◆ Task brief
Find every line below that contains the word "scene" and copy it out.

** start **

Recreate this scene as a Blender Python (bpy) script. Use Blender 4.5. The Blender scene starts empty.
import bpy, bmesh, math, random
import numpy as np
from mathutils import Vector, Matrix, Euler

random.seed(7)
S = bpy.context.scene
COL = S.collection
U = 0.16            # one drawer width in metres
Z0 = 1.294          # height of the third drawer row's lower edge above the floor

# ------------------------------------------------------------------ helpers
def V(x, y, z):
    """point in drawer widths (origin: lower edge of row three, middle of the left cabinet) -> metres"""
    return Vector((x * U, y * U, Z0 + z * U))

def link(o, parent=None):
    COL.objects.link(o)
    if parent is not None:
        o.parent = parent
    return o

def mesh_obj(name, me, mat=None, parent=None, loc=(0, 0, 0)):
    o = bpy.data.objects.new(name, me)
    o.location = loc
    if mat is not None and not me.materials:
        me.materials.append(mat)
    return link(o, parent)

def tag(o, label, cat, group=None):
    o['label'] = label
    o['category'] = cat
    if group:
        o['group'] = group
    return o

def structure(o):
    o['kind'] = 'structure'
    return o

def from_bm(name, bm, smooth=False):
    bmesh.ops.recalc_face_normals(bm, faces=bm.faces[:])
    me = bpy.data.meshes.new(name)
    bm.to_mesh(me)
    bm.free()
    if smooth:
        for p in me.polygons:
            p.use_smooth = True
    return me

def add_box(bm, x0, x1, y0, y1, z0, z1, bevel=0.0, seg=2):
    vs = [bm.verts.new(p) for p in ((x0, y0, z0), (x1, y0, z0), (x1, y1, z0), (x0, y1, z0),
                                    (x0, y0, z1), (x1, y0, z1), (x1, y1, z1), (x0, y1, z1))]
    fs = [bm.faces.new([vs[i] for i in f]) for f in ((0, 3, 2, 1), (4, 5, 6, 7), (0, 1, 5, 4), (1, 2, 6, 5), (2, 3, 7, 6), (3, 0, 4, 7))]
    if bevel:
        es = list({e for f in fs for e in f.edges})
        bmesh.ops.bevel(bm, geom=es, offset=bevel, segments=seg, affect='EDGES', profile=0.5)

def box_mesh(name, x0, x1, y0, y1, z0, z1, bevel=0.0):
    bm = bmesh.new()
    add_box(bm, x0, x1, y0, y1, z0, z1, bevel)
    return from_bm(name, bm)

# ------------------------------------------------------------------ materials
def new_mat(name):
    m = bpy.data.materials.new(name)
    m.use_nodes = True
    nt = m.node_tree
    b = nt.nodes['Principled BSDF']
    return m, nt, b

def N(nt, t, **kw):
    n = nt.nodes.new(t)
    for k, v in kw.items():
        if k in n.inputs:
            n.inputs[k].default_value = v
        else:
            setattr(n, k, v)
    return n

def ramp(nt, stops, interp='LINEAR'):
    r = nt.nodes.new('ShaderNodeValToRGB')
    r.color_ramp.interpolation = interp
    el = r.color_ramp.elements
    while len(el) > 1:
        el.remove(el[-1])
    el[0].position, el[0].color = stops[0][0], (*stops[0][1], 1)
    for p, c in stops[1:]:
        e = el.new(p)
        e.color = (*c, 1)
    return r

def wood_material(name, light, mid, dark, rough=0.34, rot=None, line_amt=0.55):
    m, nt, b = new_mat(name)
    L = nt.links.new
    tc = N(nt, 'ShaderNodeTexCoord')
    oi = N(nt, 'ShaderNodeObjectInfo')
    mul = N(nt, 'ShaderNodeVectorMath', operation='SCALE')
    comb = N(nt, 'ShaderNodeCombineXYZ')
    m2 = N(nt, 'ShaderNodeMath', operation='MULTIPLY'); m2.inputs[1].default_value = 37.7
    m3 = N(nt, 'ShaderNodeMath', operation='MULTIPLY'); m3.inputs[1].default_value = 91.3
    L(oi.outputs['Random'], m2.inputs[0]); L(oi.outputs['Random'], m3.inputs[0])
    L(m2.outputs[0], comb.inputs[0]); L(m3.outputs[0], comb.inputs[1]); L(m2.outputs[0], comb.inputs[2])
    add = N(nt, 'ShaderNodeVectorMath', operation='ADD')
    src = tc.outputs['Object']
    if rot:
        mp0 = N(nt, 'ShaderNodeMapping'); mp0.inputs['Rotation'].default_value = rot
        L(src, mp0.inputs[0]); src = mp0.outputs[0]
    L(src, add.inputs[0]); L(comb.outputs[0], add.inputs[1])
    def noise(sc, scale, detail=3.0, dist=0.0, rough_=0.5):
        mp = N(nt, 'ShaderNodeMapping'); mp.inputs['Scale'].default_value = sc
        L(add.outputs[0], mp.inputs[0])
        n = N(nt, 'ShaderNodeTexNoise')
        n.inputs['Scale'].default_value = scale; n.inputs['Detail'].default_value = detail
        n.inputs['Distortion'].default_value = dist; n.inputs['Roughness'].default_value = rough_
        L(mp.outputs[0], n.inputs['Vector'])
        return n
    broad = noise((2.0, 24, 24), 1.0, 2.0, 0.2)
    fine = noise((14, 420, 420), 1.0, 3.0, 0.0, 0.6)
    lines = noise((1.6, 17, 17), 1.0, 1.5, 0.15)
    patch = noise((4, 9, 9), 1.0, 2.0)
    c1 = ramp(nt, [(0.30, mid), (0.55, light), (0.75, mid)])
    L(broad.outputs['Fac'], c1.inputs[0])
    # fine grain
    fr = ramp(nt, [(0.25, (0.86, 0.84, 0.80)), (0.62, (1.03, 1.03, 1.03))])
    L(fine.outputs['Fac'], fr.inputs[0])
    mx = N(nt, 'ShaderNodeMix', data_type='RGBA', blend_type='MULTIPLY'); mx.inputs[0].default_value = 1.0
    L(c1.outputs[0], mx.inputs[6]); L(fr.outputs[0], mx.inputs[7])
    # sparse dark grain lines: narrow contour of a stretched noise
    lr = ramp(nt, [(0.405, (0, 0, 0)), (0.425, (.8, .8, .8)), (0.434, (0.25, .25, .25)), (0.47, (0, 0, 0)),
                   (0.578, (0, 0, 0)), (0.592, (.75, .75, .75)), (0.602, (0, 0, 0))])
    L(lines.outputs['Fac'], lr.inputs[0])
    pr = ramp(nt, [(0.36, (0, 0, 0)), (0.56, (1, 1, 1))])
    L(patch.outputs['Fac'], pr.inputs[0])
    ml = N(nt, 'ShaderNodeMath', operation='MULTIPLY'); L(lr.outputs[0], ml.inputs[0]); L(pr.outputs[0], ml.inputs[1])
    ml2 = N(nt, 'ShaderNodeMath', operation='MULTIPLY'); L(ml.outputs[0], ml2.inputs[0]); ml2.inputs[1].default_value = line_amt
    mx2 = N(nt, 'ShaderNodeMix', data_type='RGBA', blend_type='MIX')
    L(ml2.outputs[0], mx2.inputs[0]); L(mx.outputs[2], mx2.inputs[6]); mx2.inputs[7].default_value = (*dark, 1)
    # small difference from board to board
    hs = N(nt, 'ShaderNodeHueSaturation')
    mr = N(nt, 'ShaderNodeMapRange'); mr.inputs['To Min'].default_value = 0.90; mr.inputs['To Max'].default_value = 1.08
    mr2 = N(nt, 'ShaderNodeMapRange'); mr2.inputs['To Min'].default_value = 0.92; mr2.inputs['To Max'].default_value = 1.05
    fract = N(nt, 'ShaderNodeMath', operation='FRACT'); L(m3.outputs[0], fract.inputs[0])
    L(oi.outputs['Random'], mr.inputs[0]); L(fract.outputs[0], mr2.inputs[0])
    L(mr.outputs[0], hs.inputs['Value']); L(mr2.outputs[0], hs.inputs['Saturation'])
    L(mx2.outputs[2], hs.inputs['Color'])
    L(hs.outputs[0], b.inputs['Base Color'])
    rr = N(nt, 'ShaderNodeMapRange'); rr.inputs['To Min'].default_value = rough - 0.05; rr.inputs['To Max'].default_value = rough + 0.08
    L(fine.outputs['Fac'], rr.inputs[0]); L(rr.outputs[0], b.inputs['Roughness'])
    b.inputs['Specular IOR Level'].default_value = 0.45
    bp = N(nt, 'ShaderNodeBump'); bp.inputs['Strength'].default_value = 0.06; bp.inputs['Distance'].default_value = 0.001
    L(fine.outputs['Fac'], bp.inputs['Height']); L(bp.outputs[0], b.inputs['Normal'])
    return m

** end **

◆ Output of the exercise
Recreate this scene as a Blender Python (bpy) script. Use Blender 4.5. The Blender scene starts empty.
S = bpy.context.scene